■ Directions for this task: Extract the data exactly, missing nothing.

⟨

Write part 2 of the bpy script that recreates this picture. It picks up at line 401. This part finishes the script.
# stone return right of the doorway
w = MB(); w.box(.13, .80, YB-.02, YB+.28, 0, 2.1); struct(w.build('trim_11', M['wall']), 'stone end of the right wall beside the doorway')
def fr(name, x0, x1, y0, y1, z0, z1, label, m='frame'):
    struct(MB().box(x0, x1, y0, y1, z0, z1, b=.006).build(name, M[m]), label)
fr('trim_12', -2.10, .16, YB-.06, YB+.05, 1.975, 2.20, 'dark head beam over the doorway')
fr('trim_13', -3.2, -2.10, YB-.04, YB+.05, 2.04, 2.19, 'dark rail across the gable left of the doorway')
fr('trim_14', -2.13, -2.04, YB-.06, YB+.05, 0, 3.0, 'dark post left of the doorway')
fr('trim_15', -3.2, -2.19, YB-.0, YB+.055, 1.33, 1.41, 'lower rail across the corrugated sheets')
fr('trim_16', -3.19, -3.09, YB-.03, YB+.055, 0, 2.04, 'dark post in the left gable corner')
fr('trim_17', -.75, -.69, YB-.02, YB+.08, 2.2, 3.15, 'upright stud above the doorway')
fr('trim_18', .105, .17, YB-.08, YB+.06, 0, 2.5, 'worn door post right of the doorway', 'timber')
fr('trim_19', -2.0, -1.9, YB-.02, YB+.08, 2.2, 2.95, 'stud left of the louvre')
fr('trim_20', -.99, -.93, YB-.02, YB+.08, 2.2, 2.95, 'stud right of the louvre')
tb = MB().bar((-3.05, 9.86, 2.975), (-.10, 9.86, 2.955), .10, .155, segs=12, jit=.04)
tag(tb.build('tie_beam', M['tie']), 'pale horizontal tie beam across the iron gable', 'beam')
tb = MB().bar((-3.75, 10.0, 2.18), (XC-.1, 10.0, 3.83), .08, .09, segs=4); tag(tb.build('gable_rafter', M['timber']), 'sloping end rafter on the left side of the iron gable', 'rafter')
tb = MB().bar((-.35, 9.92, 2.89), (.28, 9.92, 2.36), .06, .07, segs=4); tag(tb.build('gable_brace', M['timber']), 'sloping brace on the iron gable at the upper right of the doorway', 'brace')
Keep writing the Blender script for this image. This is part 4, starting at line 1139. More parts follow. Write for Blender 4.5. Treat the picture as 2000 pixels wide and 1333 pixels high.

⟩

■ Task response:
Write part 2 of the bpy script that recreates this picture. It picks up at line 401. This part finishes the script.
# stone return right of the doorway
w = MB(); w.box(.13, .80, YB-.02, YB+.28, 0, 2.1); struct(w.build('trim_11', M['wall']), 'stone end of the right wall beside the doorway')
def fr(name, x0, x1, y0, y1, z0, z1, label, m='frame'):
    struct(MB().box(x0, x1, y0, y1, z0, z1, b=.006).build(name, M[m]), label)
fr('trim_12', -2.10, .16, YB-.06, YB+.05, 1.975, 2.20, 'dark head beam over the doorway')
fr('trim_13', -3.2, -2.10, YB-.04, YB+.05, 2.04, 2.19, 'dark rail across the gable left of the doorway')
fr('trim_14', -2.13, -2.04, YB-.06, YB+.05, 0, 3.0, 'dark post left of the doorway')
fr('trim_15', -3.2, -2.19, YB-.0, YB+.055, 1.33, 1.41, 'lower rail across the corrugated sheets')
fr('trim_16', -3.19, -3.09, YB-.03, YB+.055, 0, 2.04, 'dark post in the left gable corner')
fr('trim_17', -.75, -.69, YB-.02, YB+.08, 2.2, 3.15, 'upright stud above the doorway')
fr('trim_18', .105, .17, YB-.08, YB+.06, 0, 2.5, 'worn door post right of the doorway', 'timber')
fr('trim_19', -2.0, -1.9, YB-.02, YB+.08, 2.2, 2.95, 'stud left of the louvre')
fr('trim_20', -.99, -.93, YB-.02, YB+.08, 2.2, 2.95, 'stud right of the louvre')
tb = MB().bar((-3.05, 9.86, 2.975), (-.10, 9.86, 2.955), .10, .155, segs=12, jit=.04)
tag(tb.build('tie_beam', M['tie']), 'pale horizontal tie beam across the iron gable', 'beam')
tb = MB().bar((-3.75, 10.0, 2.18), (XC-.1, 10.0, 3.83), .08, .09, segs=4); tag(tb.build('gable_rafter', M['timber']), 'sloping end rafter on the left side of the iron gable', 'rafter')
tb = MB().bar((-.35, 9.92, 2.89), (.28, 9.92, 2.36), .06, .07, segs=4); tag(tb.build('gable_brace', M['timber']), 'sloping brace on the iron gable at the upper right of the doorway', 'brace')
Keep writing the Blender script for this image. This is part 4, starting at line 1139. More parts follow. Write for Blender 4.5. Treat the picture as 2000 pixels wide and 1333 pixels high.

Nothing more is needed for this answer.